Arsène Wenger e o fim de uma era que mudou o futebol inglês
"Vai ficar para sempre como o homem que tornou possível o impossível na Premier League, o treinador dos Invincibles." Luís Boa Morte destaca o campeonato invicto de 2003-04 como o momento que garante a imortalidade de Arsène Wenger, mas não reduz a títulos o impacto do treinador que o acolheu no Arsenal em 1997. "Foi um revolucionário no futebol inglês", sintetizou, ao DN, o antigo internacional português, no dia em que o técnico francês anunciou o fim de um dos reinados mais marcantes do futebol moderno, 22 anos após ter chegado ao comando técnico do clube londrino.
"A mim marcou-me bastante. Foi ele o responsável por ter feito a minha carreira quase toda em Inglaterra, não só recebendo-me no Arsenal como influenciando a minha ida para o Fulham, mais tarde. Foi ele quem me aconselhou ao Tigana, numa altura em que eu tinha saído do Southampton e estava sem clube", recorda Boa Morte, que em 1997 trocou o Sporting pelo Arsenal. No clube londrino, o avançado português foi encontrar uma realidade muito diferente da imagem que tinha sobre o futebol inglês, construída sobretudo a partir "das finais da Taça" transmitidas na televisão.
No Arsenal, Wenger cultivou "um bom futebol, de pé para pé, que encantava os adeptos", lembra o antigo avançado: "Muito diferente daquilo a que o futebol inglês estava habituado." E, ainda para mais, ganhava títulos. Luís Boa Morte celebrou o primeiro deles, nessa época de 1997-98, no ano de chegada do português ao Arsenal e segunda época do técnico francês no clube. Foi o primeiro título de campeão dos gunners com Wenger - seguir--se-iam mais dois, o último dos quais esse histórico campeonato sem derrotas em 2003-04, para um currículo que contempla ainda sete Taças de Inglaterra e sete Supertaças.
O sucesso de Arsène Wenger foi fundamental na abertura do futebol inglês a outras influências externas.

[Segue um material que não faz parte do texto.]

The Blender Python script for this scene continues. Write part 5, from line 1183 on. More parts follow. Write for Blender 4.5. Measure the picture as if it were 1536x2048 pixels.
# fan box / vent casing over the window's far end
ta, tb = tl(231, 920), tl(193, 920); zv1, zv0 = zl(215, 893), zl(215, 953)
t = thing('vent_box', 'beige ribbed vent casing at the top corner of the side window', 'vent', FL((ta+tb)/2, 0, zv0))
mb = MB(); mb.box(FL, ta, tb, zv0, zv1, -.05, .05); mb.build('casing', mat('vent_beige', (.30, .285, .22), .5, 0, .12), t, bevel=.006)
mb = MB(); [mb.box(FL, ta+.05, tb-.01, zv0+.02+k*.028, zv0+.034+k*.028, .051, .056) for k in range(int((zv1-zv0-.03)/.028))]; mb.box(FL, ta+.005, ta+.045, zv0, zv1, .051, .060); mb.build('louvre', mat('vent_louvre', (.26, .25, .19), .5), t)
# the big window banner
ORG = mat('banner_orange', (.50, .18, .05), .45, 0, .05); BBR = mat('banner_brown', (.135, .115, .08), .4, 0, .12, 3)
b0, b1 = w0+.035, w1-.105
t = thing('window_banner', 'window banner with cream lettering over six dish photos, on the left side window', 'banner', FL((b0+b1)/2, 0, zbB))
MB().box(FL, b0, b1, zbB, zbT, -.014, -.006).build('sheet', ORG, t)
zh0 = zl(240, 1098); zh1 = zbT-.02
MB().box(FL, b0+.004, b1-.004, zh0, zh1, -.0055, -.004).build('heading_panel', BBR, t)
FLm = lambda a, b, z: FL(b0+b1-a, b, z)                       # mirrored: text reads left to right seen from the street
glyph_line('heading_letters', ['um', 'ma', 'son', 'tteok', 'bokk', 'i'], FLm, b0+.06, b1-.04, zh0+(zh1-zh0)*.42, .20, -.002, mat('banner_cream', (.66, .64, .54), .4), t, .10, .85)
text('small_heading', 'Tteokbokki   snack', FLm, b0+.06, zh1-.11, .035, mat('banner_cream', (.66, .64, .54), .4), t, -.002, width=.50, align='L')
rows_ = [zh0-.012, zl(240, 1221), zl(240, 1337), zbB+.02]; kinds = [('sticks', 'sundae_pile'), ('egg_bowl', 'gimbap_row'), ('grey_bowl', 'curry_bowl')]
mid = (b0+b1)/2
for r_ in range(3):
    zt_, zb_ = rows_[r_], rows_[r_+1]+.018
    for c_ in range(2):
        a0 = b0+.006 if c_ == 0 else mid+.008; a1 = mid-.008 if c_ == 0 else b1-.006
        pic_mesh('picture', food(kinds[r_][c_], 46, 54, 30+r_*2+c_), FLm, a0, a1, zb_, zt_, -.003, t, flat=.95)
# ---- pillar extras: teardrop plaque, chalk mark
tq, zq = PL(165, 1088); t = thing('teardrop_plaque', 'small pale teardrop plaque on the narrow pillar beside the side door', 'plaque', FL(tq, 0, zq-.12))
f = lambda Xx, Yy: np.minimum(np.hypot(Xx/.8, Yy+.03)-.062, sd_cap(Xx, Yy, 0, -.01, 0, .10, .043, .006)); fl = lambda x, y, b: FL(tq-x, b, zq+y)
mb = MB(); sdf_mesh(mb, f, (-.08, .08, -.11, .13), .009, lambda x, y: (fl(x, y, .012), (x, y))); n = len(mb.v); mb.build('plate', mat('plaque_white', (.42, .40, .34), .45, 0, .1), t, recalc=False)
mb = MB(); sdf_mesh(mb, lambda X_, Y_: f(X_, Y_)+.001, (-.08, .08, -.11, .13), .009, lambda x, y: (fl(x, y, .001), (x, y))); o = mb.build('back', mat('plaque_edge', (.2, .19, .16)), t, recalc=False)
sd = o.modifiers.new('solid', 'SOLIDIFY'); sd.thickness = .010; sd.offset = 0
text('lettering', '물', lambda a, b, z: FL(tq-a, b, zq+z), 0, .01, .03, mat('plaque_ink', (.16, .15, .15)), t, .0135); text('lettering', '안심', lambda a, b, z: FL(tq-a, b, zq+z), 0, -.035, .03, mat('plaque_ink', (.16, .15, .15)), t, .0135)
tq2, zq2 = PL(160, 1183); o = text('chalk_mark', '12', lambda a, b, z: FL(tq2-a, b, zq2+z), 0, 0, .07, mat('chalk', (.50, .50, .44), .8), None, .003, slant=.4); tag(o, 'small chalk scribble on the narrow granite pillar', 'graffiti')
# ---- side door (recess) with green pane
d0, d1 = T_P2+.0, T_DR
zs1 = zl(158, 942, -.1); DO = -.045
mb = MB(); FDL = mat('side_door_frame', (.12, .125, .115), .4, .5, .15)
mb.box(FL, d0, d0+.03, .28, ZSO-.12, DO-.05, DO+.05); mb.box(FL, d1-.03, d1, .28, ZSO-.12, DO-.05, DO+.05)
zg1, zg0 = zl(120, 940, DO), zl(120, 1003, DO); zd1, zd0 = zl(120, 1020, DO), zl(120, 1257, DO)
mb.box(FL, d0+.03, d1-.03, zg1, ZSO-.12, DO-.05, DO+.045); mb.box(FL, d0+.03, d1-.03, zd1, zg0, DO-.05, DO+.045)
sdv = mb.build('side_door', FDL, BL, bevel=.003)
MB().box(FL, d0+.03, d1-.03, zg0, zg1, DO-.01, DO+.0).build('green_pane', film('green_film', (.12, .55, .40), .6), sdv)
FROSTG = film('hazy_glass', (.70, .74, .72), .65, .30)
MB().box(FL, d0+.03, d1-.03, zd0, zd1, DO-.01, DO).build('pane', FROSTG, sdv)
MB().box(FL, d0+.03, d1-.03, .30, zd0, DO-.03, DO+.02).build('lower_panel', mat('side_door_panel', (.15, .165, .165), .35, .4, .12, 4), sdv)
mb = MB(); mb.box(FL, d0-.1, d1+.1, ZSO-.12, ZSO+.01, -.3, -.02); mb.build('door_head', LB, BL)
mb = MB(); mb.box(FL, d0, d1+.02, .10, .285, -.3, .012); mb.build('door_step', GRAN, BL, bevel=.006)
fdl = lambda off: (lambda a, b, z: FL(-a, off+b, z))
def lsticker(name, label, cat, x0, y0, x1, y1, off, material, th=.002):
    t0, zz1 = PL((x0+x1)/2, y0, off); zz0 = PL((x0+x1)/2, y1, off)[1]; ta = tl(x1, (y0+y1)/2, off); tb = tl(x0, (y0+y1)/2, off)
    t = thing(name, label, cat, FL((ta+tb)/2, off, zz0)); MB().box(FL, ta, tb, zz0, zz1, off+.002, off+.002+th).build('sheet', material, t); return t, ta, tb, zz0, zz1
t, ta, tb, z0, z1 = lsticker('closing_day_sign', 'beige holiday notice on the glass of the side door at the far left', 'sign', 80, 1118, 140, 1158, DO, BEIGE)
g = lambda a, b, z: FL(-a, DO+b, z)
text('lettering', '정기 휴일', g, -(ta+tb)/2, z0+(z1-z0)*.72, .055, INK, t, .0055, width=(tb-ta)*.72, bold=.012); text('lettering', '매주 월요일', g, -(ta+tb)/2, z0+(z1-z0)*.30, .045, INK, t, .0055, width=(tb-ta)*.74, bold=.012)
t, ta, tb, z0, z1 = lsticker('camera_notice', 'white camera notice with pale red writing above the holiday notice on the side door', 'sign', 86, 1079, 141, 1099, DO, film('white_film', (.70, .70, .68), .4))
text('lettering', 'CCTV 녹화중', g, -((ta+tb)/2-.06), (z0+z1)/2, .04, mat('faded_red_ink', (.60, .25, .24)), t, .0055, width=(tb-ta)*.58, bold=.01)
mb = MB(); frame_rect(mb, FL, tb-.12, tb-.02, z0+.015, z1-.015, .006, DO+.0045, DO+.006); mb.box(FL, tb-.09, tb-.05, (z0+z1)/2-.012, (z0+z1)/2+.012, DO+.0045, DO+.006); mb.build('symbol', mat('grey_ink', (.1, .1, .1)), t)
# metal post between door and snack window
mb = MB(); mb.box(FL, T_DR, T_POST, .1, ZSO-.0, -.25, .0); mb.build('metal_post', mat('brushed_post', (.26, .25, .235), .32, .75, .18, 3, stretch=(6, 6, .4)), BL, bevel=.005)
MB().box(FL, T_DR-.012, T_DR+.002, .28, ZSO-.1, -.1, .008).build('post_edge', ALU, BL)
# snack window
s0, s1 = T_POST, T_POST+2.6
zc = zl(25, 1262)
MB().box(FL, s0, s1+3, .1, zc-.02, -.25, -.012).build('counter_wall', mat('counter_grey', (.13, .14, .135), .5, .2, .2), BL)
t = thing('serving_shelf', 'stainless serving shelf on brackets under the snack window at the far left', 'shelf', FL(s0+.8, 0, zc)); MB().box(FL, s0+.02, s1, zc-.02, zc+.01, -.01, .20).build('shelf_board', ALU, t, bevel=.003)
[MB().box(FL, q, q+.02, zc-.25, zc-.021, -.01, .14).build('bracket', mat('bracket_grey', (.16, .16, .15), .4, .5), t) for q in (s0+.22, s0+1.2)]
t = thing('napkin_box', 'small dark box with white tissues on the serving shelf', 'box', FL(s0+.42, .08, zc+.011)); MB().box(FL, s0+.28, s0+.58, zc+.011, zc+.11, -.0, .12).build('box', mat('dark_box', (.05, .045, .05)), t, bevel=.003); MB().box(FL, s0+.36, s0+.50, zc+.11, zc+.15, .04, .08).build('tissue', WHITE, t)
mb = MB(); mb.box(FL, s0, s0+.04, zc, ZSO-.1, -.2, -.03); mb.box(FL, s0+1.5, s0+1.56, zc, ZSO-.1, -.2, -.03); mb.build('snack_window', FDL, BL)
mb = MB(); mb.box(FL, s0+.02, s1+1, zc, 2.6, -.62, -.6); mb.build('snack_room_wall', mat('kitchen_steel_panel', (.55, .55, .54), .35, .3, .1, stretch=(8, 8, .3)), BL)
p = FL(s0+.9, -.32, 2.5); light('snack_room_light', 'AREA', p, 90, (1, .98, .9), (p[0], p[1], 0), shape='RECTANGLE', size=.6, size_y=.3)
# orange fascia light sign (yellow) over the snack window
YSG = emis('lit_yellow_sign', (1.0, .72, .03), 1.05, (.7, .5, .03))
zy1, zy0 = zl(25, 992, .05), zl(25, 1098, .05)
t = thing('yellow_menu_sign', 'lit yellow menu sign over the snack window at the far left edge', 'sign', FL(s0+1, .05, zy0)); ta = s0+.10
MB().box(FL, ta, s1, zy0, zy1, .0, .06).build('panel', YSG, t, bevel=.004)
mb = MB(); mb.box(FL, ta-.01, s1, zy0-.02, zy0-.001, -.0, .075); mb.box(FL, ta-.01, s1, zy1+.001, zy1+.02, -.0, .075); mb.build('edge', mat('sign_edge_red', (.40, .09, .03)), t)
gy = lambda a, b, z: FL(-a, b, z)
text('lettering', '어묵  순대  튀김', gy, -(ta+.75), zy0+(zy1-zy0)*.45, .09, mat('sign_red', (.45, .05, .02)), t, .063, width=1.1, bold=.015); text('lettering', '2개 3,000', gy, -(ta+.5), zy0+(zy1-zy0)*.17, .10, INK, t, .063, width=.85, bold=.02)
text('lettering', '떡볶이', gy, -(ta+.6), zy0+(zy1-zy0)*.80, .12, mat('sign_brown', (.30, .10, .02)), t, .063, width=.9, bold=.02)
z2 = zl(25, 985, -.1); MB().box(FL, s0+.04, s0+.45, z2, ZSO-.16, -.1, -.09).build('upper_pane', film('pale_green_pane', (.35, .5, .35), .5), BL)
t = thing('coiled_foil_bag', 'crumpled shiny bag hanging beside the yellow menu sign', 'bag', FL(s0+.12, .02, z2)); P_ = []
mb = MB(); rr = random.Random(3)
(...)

E o francês tornou-se de certa forma vítima disso mesmo, ultrapassado nos últimos anos por uma nova vaga de treinadores que foram sucessivamente chegando à Premier League, de Mourinho a Ancelotti, Conte ou Guardiola. O desgaste foi-se acentuando com épocas consecutivas afastado do título e a contestação dos adeptos atingiu picos caricatos, como a campanha #WengerOut que chegou até a utilizar avionetas em dias de jogo.
A resiliência do francês no cargo foi sendo suportada pela conquista de algumas taças de Inglaterra (três nos últimos quatro anos) e Arsène Wenger recusava dar-se por derrotado na luta pelo regresso ao topo do futebol inglês, avisando sempre que sairia pelo próprio pé quando percebesse ser a altura certa. A altura chegou ontem. Aos 68 anos, depois de quase 22 no Arsenal, Wenger informou que sai no final da época.
"Depois de uma reflexão cuidada e de conversas com os dirigentes do clube, penso que o final desta época é o momento adequado para deixar de ser treinador do Arsenal", anunciou o treinador, em comunicado divulgado no site oficial do Arsenal. "Este é um dos dias mais difíceis para nós", reagia o norte-americano Stan Kroenke, acionista maioritário do clube, no mesmo comunicado.
Medo de ser despedido?
Alguns media ingleses, como o Guardian, garantem que o timing da decisão do francês se ficou a dever ao medo de ser despedido no final da temporada. Afinal de contas, Wenger tinha renovado no verão passado, prolongando o vínculo até junho de 2019. Mas a má campanha na Premier League - sexto lugar, a 33 pontos do já campeão Manchester City - terá ditado o fim da era Wenger, a mais longa no ativo no futebol de alto nível. E nem a hipótese de ainda ganhar a Liga Europa (está nas meias-finais, frente ao At. Madrid) inverteria isso.
Após o anúncio, sucederam-se os elogios públicos (ver reações), de ex-jogadores a treinadores rivais, até aqueles com que travou batalhas mais ferozes, como o português José Mourinho. Todos reconhecem o legado de Arsène Wenger como um treinador revolucionário no futebol inglês, 22 anos depois de ter sido recebido em choque no verão de 1996: "Arsène Who?", reagiram os tabloides quando o Arsenal anunciou um francês com ar de professor universitário, vindo do exótico campeonato japonês (Nagoya Grampus), para suceder ao escocês Bruce Rioch no comando técnico da equipa. Arsène Wenger.